Sunday, September 21, 2014

Get Out of Here, Wimpy Verbs!

Oh, verbs… is anyone else overwhelmed by these action-packed words this week? Who knew there were so many different forms and tenses? After a few re-reads of this section, I think I finally understand. I’ll expand on some tips that helped me through these assignments.

Transitive verbs are always followed by a direct object while intransitive verbs do not give action to a direct object. Linking verbs link the subject and a modifier and mostly show up in the form of a “be” verb (is, are, was, were), but there are some exceptions. Present, past and future tense verbs all can show up in sub-tenses. These sub-tenses are perfect and progressive. Indicative, imperative and subjunctive verb types all relate to the mood of the verb. Lastly, gerunds, participles and infinitives all have tricky rules and show up in unique ways. In fact, gerunds, participles and infinitives are not verbs at all. They are verbals. They sure look like verbs, but trust me, they’re not.

Phew, maybe that isn’t so simple? I have faith that it will make sense with practice.

This week the topical guide just reinforced the fact that verbals are not verbs. “Verbals, however, are not verbs. They are nouns, adjectives or adverbs. Can we be any more direct than that?” (pg. 218) I love the voice throughout the topical guide. It sounds like a friend speaking very blunt to me about my grammar mistakes.

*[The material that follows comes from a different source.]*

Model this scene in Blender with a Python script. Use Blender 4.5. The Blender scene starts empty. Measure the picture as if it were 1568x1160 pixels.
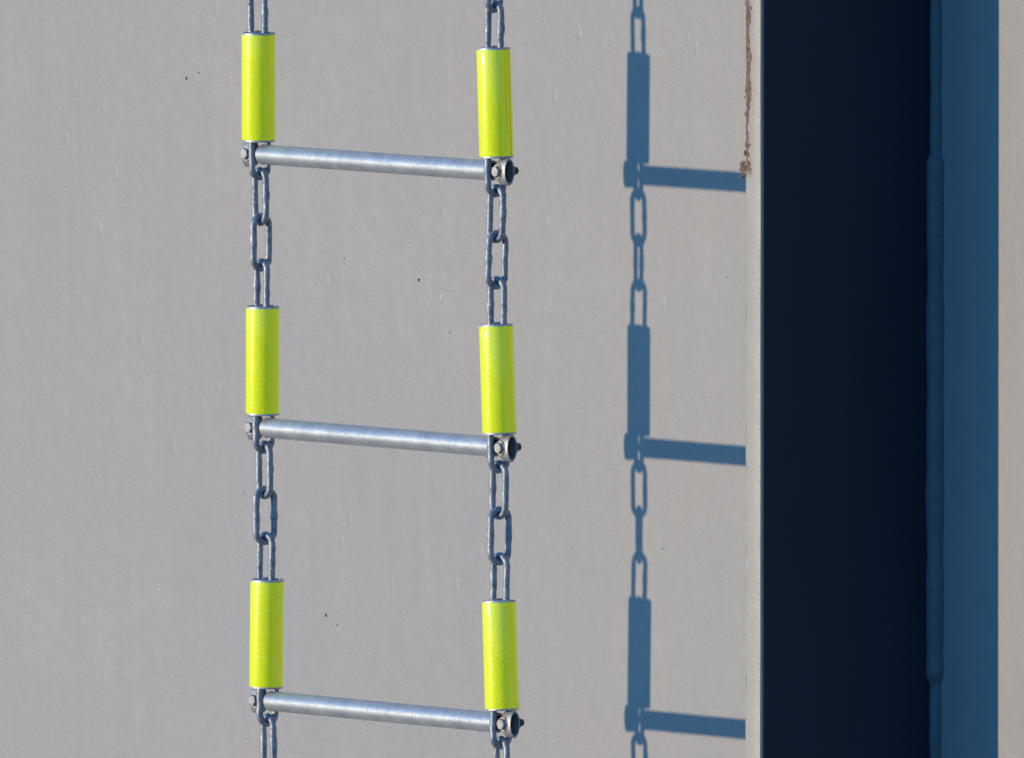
import bpy, bmesh, math, random
from mathutils import Vector, Matrix, noise as mn
random.seed(7)
U = 0.30/415.0            # modelling unit in metres (rung pitch 300 mm = 415 units)
S = bpy.context.scene
PSI = math.radians(53.0); TH = math.radians(3.45); D = 44000*U

# ---------------------------------------------------------------- helpers
def link(o, parent=None):
    S.collection.objects.link(o)
    if parent: o.parent = parent
    return o
def mesh_obj(name, bm, mat, parent=None, smooth=True, ang=35):
    me = bpy.data.meshes.new(name)
    bmesh.ops.recalc_face_normals(bm, faces=bm.faces[:])
    bm.to_mesh(me); bm.free()
    if smooth:
        for p in me.polygons: p.use_smooth = True
        me.set_sharp_from_angle(angle=math.radians(ang))
    for m in (mat if isinstance(mat, list) else [mat]): me.materials.append(m)
    return link(bpy.data.objects.new(name, me), parent)
def lathe(bm, prof, M, seg=48, closed=True):
    rings = []
    for r, z in prof:
        rings.append([bm.verts.new(M @ Vector((r*math.cos(2*math.pi*i/seg), r*math.sin(2*math.pi*i/seg), z))) for i in range(seg)])
    n = len(rings)
    for j in range(n if closed else n-1):
        a, b = rings[j], rings[(j+1) % n]
        for i in range(seg):
            bm.faces.new((a[i], a[(i+1) % seg], b[(i+1) % seg], b[i]))
    return rings
def solid(bm, prof, M, seg=48):
    r = lathe(bm, prof, M, seg, closed=False)
    bm.faces.new(r[0]); bm.faces.new(r[-1])
def sweep(bm, pts, rad, M, seg=12, closed=True, nrm=Vector((0, 1, 0))):
    n = len(pts); rings = []
    for i in range(n):
        t = (pts[(i+1) % n]-pts[(i-1) % n]).normalized()
        b = t.cross(nrm).normalized()
        r = rad(i/n) if callable(rad) else rad
        rings.append([bm.verts.new(M @ (pts[i] + b*(r*math.cos(2*math.pi*k/seg)) + nrm*(r*math.sin(2*math.pi*k/seg)))) for k in range(seg)])
    for i in range(n):
        a, b = rings[i], rings[(i+1) % n]
        for k in range(seg):
            bm.faces.new((a[k], a[(k+1) % seg], b[(k+1) % seg], b[k]))
def axis_mat(p, d):
    return Matrix.Translation(p) @ Vector(d).to_track_quat('Z', 'Y').to_matrix().to_4x4()

class N:
    def __init__(s, name):
        s.m = bpy.data.materials.new(name); s.m.use_nodes = True
        s.t = s.m.node_tree; s.b = s.t.nodes['Principled BSDF']
        s.co = s.t.nodes.new('ShaderNodeTexCoord').outputs['Object']
    def n(s, k, **p):
        x = s.t.nodes.new(k)
        for a, v in p.items(): setattr(x, a, v)
        return x
    def l(s, a, b): s.t.links.new(a, b)
    def mapc(s, sc, loc=(0, 0, 0)):
        x = s.n('ShaderNodeMapping'); x.inputs['Scale'].default_value = sc; x.inputs['Location'].default_value = loc
        s.l(s.co, x.inputs['Vector']); return x.outputs[0]
    def noise(s, scale, vec=None, det=4, rough=.55):
        x = s.n('ShaderNodeTexNoise'); x.inputs['Scale'].default_value = scale
        x.inputs['Detail'].default_value = det; x.inputs['Roughness'].default_value = rough
        s.l(vec or s.co, x.inputs['Vector']); return x.outputs['Fac']
    def vor(s, scale, vec=None, feat='F1'):
        x = s.n('ShaderNodeTexVoronoi'); x.feature = feat; x.inputs['Scale'].default_value = scale
        s.l(vec or s.co, x.inputs['Vector']); return x
    def rng(s, v, a, b, c=0., d=1.):
        x = s.n('ShaderNodeMapRange'); s.l(v, x.inputs[0])
        for i, q in enumerate((a, b, c, d)): x.inputs[i+1].default_value = q
        return x.outputs[0]
    def math(s, op, a, b):
        x = s.n('ShaderNodeMath', operation=op)
        for i, q in enumerate((a, b)):
            if isinstance(q, (int, float)): x.inputs[i].default_value = q
            else: s.l(q, x.inputs[i])
        return x.outputs[0]
    def mix(s, f, a, b):
        x = s.n('ShaderNodeMix', data_type='RGBA')
        if isinstance(f, (int, float)): x.inputs[0].default_value = f
        else: s.l(f, x.inputs[0])
        for i, q in ((6, a), (7, b)):
            if isinstance(q, tuple): x.inputs[i].default_value = (*q, 1)
            else: s.l(q, x.inputs[i])
        return x.outputs[2]
    def bump(s, h, strength, dist, prev=None):
        x = s.n('ShaderNodeBump'); x.inputs['Strength'].default_value = strength; x.inputs['Distance'].default_value = dist
        s.l(h, x.inputs['Height'])
        if prev: s.l(prev, x.inputs['Normal'])
        return x.outputs[0]
    def out(s, col=None, rough=None, normal=None, metal=None, spec=None):
        for k, v in (('Base Color', col), ('Roughness', rough), ('Normal', normal), ('Metallic', metal), ('Specular IOR Level', spec)):
            if v is None: continue
            if isinstance(v, tuple): s.b.inputs[k].default_value = (*v, 1)
            elif isinstance(v, (int, float)): s.b.inputs[k].default_value = v
            else: s.l(v, s.b.inputs[k])
        return s.m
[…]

I chose this picture for this week since we are on the topic of verbs and because it made me giggle. 

1 comment:

  1. ME! I'm overwhelmed. I also chose to write about verbals. Sentences with gerunds and linking verbs are the hardest because we don't normally think of "is" as a verb, so when we see an -ing word, our brains think they see a verb.... wrong! In this situation, it is helpful to break the sentence down to its components. Great post! Thanks for sharing.